I try to keep to myself. Apparently this has been unsuccessful, because one boy told me he liked me, and I responded that I already had a boyfriend because I didn’t want to have a half-hour discussion about what “I’m asexual” means (yes, yes, I know, I should be more forthright about it… there’s little enough awareness as-is… mea culpa, really). And then today, another boy came up to me and asked whether I had been talking about people behind their backs. I was puzzled and confused, because not only don’t I talk about people behind their backs when I can’t even recognize who is who yet, I don’t talk much about people at all. So I told him I was puzzled and confused, and that I don’t talk about people behind their backs, and he went away. I still have no clue what that was all about.

At least I can recognize the lady who runs the food pantry. She has a distinctive pattern of wrinkles on her neck, but I know better than to comment about it because old people are inexplicably ashamed of their wrinkles. I’m just thanking my lucky stars that older people look different from each other, instead of practically interchangeable like younger people do. She is probably quite old, because she has been running the food pantry for a while, and was retired already when she started it. Now the problem is that she is getting older and can’t work full days anymore; so the only people who are left are volunteers, and very few volunteers come often enough to really become veterans at it. Lots of people don’t know the answers to questions clients ask; and sometimes clients and their questions fall through the cracks between shifts. There’s no good way for people to communicate, and it’s frustrating. People just hope they mention the right things to the right person. I have given up on mentioning anything and taken to writing notes.

So I suppose you would think that with all this complaining I am doing, I don’t like working at the food pantry. But that’s not true; I actually like it, most of the time. The thing about giving food to people is that even when people are looking for handouts, all you’re handing them is food. Not a free ride, just a full stomach.
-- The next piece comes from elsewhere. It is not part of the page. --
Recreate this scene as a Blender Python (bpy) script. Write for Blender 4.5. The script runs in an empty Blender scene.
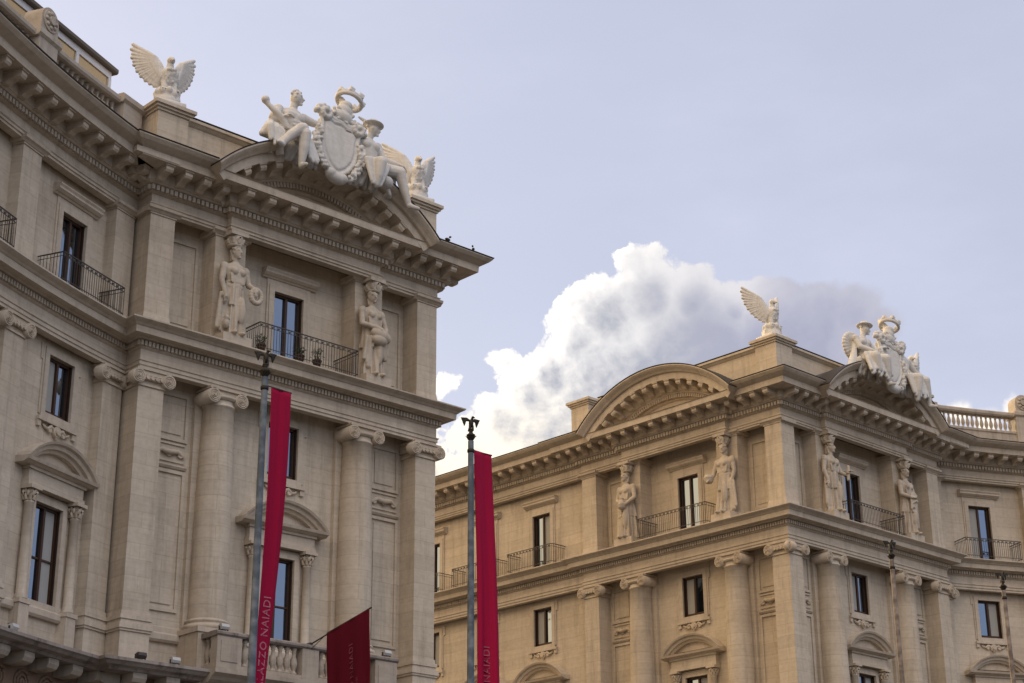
import bpy, bmesh, math, random
from mathutils import Vector, Matrix
random.seed(7)
sc = bpy.context.scene
COL = sc.collection
PI = math.pi

# ------------------------------------------------------------------ camera
FPX, PITCH, ROLL = 1759.5, 0.3667, -0.0079
cam = bpy.data.cameras.new('camera'); cam_o = bpy.data.objects.new('camera', cam); COL.objects.link(cam_o)
cam.sensor_width = 36.0; cam.lens = 36.0 * FPX / 1024.0
cam.clip_start = 0.1; cam.clip_end = 6000
cp, sp = math.cos(PITCH), math.sin(PITCH)
FW = Vector((0, cp, sp)); UP0 = Vector((0, -sp, cp)); RT0 = Vector((1, 0, 0))
cr, sr = math.cos(ROLL), math.sin(ROLL)
RT = RT0 * cr + UP0 * sr; UPV = RT0 * -sr + UP0 * cr
Rm = Matrix((RT, UPV, -FW)).transposed().to_4x4()
cam_o.matrix_world = Matrix.Translation((0, 0, 1.7)) @ Rm
sc.camera = cam_o

# ------------------------------------------------------------------ sky, sun, exposure
SUN_AZ, SUN_EL = math.radians(-41), math.radians(17)      # azimuth clockwise from +Y
sc.view_settings.view_transform = 'Standard'; sc.view_settings.look = 'None'
sc.view_settings.exposure = 0.14; sc.view_settings.gamma = 1.0; sc.view_settings.use_curve_mapping = False
world = bpy.data.worlds.new('World'); sc.world = world; world.use_nodes = True
SUND = Vector((math.sin(SUN_AZ) * math.cos(SUN_EL), math.cos(SUN_AZ) * math.cos(SUN_EL), math.sin(SUN_EL)))
sun = bpy.data.lights.new('sun', 'SUN'); sun.energy = 3.2; sun.angle = math.radians(0.5); sun.color = (1.0, 0.80, 0.55)
sun_o = bpy.data.objects.new('sun', sun); COL.objects.link(sun_o)
sun_o.rotation_euler = SUND.to_track_quat('Z', 'Y').to_euler(); sun_o.location = (0, 0, 80)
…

And anyway, how are you supposed to find a job or take care of your kids or survive your shift at Wal-Mart if you’re either dizzy from not enough food, or sick because you could only afford cheap junk?

I don’t know why more college students don’t do things like this. Most people have families and jobs and spend all their time on those things; but college students usually don’t. I think maybe they just don’t know how to go about it. My school actually has a class to teach people how to do volunteer work, including the basics of how to start a non-profit organization.

Times are hard; and when that happens, people help each other out. We are too big a town here to really consider each other neighbors, but “fellow human being” is good enough, especially if you study philosophy. And anyway, it’s good for people to do something about the general crappiness of the world. We don’t feel as helpless that way.